= DIRECTIONS FOR THIS TASK =
Scan the records for the string "picture"; copy each line where it occurs.

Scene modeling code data
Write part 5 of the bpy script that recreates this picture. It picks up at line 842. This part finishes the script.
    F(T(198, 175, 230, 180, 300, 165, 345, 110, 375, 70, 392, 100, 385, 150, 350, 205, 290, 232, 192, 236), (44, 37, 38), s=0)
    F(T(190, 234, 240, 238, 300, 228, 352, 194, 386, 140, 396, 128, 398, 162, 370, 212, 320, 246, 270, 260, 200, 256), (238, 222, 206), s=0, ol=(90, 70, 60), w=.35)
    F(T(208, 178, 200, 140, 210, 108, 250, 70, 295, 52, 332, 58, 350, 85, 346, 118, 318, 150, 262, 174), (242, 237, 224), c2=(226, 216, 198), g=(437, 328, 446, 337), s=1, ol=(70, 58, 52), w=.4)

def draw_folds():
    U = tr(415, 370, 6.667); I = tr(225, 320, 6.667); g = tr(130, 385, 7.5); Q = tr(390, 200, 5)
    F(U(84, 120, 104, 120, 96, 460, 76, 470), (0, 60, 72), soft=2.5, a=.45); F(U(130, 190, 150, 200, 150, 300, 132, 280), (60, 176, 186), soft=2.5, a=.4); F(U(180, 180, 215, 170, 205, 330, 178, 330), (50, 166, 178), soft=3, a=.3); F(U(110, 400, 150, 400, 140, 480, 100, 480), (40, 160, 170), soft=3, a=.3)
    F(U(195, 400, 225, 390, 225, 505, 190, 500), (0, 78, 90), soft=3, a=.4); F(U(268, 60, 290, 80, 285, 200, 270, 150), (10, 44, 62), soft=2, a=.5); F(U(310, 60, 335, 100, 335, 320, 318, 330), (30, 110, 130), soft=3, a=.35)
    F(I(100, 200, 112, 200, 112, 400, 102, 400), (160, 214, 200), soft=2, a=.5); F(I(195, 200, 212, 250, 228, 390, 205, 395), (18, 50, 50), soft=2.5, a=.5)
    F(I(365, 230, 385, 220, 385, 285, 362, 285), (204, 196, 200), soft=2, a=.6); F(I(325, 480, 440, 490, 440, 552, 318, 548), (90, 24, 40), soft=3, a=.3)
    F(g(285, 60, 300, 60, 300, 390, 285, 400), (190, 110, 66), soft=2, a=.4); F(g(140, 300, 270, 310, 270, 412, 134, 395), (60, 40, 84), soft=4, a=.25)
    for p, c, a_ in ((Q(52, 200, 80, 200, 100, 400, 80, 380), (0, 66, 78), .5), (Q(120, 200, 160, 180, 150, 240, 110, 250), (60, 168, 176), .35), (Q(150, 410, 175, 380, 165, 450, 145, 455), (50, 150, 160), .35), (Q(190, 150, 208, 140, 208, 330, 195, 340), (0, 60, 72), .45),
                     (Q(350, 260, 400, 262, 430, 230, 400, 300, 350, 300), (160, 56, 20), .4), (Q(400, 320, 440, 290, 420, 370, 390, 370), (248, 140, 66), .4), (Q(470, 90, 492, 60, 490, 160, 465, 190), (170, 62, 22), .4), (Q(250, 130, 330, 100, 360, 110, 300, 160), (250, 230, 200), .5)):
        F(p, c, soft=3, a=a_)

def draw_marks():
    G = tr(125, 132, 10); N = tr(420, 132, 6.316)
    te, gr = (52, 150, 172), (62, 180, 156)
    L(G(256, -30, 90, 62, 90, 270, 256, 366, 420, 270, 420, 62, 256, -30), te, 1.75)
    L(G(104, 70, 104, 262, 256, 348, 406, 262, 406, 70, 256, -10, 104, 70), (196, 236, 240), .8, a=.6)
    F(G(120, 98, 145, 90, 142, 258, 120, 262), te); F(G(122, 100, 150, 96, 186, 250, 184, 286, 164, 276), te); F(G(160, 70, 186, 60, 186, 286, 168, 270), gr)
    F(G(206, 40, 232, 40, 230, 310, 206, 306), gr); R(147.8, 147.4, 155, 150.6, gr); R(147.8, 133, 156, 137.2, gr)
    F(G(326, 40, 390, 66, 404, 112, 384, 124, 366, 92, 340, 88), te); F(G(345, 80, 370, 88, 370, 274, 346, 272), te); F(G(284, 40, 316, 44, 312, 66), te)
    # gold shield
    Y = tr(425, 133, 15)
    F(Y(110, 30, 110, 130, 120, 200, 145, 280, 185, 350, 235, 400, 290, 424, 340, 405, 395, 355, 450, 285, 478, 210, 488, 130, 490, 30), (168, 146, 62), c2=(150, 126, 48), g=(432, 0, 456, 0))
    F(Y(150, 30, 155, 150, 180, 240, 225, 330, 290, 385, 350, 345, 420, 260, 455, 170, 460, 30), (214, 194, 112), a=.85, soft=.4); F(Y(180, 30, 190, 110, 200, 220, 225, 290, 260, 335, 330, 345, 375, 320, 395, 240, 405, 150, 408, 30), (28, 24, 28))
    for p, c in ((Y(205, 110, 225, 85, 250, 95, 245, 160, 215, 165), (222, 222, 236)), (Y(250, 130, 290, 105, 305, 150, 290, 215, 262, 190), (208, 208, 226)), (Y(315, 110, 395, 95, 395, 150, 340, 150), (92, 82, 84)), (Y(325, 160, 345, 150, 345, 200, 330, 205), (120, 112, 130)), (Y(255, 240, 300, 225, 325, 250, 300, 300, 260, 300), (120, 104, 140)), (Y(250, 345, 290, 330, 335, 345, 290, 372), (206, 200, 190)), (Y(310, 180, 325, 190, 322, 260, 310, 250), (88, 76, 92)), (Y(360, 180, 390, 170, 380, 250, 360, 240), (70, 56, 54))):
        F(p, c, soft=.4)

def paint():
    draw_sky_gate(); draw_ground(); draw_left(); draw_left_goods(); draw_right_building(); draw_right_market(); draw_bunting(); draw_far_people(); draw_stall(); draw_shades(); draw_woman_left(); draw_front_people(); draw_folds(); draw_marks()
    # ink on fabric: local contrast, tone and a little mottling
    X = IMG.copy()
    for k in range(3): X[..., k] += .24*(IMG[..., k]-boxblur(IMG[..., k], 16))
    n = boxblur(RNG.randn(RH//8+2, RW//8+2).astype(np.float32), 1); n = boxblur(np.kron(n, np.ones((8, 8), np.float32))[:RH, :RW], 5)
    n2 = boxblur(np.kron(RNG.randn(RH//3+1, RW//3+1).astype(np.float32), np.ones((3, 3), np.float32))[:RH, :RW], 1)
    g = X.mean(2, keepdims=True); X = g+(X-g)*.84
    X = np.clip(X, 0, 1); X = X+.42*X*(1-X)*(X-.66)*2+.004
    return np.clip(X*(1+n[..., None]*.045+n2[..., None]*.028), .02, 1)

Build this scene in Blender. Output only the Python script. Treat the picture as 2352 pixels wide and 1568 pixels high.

= SOLUTION BELOW =
Write part 5 of the bpy script that recreates this picture. It picks up at line 842. This part finishes the script.
Build this scene in Blender. Output only the Python script. Treat the picture as 2352 pixels wide and 1568 pixels high.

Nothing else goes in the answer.